- _GIVEN EXERCISE_
Quote only the lines from the top of the listing below down to and including the line with "S.camera = cam".

- _DATA_
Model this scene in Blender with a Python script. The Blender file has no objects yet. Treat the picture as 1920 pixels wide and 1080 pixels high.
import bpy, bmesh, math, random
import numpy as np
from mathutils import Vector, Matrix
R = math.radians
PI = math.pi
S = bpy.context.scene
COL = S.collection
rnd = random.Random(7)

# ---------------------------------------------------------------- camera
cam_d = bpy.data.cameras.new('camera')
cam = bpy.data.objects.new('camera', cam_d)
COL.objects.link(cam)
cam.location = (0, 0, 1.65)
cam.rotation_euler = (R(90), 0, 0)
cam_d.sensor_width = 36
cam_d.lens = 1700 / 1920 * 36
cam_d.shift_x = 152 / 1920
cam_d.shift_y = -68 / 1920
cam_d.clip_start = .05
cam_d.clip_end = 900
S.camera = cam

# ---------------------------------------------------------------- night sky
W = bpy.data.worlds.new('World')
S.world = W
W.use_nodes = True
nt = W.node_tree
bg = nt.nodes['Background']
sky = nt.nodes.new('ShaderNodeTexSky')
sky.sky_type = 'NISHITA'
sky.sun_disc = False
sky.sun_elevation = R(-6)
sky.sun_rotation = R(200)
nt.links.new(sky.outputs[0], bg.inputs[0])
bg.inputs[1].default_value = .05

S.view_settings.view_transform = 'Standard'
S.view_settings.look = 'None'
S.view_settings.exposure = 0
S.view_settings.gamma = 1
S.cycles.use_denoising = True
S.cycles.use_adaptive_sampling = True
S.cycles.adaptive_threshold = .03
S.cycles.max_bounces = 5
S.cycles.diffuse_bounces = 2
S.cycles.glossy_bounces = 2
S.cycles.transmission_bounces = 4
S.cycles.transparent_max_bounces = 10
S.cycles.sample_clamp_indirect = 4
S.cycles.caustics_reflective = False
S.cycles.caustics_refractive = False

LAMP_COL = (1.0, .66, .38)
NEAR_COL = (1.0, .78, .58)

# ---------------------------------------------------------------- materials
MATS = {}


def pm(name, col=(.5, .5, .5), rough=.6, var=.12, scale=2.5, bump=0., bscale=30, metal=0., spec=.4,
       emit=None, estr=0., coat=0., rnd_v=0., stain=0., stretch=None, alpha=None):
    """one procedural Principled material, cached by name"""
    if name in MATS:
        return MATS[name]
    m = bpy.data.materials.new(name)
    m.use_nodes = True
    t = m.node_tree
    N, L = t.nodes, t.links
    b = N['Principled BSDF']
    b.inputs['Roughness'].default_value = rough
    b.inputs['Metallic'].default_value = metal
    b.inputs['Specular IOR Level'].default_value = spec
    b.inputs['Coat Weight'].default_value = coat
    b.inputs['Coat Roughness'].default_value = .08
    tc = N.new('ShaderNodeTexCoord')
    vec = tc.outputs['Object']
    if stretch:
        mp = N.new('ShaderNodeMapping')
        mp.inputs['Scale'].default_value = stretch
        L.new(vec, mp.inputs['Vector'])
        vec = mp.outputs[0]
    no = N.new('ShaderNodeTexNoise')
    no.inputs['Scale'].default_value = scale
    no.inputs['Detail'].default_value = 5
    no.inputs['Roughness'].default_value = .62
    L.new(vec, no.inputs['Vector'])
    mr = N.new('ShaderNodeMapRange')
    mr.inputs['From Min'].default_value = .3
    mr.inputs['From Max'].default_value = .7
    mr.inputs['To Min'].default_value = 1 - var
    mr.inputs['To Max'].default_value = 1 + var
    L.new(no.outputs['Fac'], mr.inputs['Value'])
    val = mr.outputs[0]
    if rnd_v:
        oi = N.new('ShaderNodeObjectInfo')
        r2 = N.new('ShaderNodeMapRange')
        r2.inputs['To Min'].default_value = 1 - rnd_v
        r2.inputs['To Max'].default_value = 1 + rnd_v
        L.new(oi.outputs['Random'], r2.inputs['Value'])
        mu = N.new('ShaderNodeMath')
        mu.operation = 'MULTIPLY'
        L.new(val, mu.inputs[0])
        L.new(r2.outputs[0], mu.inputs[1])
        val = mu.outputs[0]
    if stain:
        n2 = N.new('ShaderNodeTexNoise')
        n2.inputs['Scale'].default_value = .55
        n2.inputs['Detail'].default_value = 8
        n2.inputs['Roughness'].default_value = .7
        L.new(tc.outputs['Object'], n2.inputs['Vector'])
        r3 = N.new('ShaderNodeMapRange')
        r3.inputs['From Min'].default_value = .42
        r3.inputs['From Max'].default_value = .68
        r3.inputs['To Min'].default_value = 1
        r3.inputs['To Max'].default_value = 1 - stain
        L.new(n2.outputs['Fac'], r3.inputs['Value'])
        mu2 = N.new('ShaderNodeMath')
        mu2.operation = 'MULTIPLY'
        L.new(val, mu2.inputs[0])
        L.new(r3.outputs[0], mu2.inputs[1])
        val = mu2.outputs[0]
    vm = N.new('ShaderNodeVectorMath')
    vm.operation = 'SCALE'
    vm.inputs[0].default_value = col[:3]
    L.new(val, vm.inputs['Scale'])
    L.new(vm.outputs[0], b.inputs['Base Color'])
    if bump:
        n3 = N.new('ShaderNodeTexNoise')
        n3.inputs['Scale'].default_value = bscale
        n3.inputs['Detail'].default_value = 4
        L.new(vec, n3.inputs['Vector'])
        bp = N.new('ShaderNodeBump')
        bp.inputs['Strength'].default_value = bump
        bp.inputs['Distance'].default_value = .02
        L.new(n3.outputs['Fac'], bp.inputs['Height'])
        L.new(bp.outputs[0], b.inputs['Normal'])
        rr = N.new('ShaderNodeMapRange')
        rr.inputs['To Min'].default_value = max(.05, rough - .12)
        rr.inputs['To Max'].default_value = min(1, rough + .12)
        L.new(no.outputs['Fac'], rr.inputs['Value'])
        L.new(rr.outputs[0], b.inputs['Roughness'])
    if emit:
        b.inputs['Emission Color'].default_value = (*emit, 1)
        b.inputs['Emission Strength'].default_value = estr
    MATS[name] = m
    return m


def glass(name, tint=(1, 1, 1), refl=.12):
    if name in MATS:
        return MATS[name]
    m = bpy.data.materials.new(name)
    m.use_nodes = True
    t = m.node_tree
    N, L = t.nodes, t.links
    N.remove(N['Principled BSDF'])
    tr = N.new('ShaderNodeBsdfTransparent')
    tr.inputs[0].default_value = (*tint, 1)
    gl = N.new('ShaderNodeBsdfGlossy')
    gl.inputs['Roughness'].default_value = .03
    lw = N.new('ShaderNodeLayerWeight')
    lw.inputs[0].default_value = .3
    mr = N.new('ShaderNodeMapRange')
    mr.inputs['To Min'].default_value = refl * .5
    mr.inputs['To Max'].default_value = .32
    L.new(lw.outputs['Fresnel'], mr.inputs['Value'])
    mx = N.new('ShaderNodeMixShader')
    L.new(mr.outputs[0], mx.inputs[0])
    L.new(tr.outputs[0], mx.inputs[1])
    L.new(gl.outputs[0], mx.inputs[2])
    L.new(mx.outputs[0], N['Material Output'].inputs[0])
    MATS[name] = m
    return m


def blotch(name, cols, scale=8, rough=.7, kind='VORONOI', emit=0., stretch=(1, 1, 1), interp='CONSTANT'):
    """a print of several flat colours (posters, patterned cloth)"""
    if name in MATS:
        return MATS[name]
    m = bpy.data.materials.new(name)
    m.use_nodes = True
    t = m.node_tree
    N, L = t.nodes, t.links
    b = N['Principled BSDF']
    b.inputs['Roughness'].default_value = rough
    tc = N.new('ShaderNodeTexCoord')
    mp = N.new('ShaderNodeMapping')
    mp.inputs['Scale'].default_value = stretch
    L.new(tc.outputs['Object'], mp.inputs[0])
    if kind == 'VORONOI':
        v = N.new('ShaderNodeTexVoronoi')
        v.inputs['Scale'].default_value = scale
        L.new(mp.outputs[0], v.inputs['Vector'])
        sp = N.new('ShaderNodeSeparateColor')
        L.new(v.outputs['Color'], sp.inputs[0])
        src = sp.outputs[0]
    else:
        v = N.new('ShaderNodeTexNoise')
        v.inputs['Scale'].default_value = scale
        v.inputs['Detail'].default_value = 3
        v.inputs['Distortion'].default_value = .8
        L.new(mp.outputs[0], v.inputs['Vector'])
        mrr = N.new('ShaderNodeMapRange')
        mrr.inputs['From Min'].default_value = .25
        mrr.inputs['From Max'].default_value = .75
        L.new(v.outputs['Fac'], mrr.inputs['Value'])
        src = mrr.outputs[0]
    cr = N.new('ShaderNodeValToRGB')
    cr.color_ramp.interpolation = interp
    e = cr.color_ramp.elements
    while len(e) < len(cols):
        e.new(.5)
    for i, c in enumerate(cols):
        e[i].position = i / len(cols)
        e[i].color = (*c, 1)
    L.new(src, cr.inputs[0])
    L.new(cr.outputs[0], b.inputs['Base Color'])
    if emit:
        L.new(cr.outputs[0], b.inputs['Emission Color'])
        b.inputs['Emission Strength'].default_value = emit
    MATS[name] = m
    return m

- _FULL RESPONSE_
Model this scene in Blender with a Python script. The Blender file has no objects yet. Treat the picture as 1920 pixels wide and 1080 pixels high.
import bpy, bmesh, math, random
import numpy as np
from mathutils import Vector, Matrix
R = math.radians
PI = math.pi
S = bpy.context.scene
COL = S.collection
rnd = random.Random(7)

# ---------------------------------------------------------------- camera
cam_d = bpy.data.cameras.new('camera')
cam = bpy.data.objects.new('camera', cam_d)
COL.objects.link(cam)
cam.location = (0, 0, 1.65)
cam.rotation_euler = (R(90), 0, 0)
cam_d.sensor_width = 36
cam_d.lens = 1700 / 1920 * 36
cam_d.shift_x = 152 / 1920
cam_d.shift_y = -68 / 1920
cam_d.clip_start = .05
cam_d.clip_end = 900
S.camera = cam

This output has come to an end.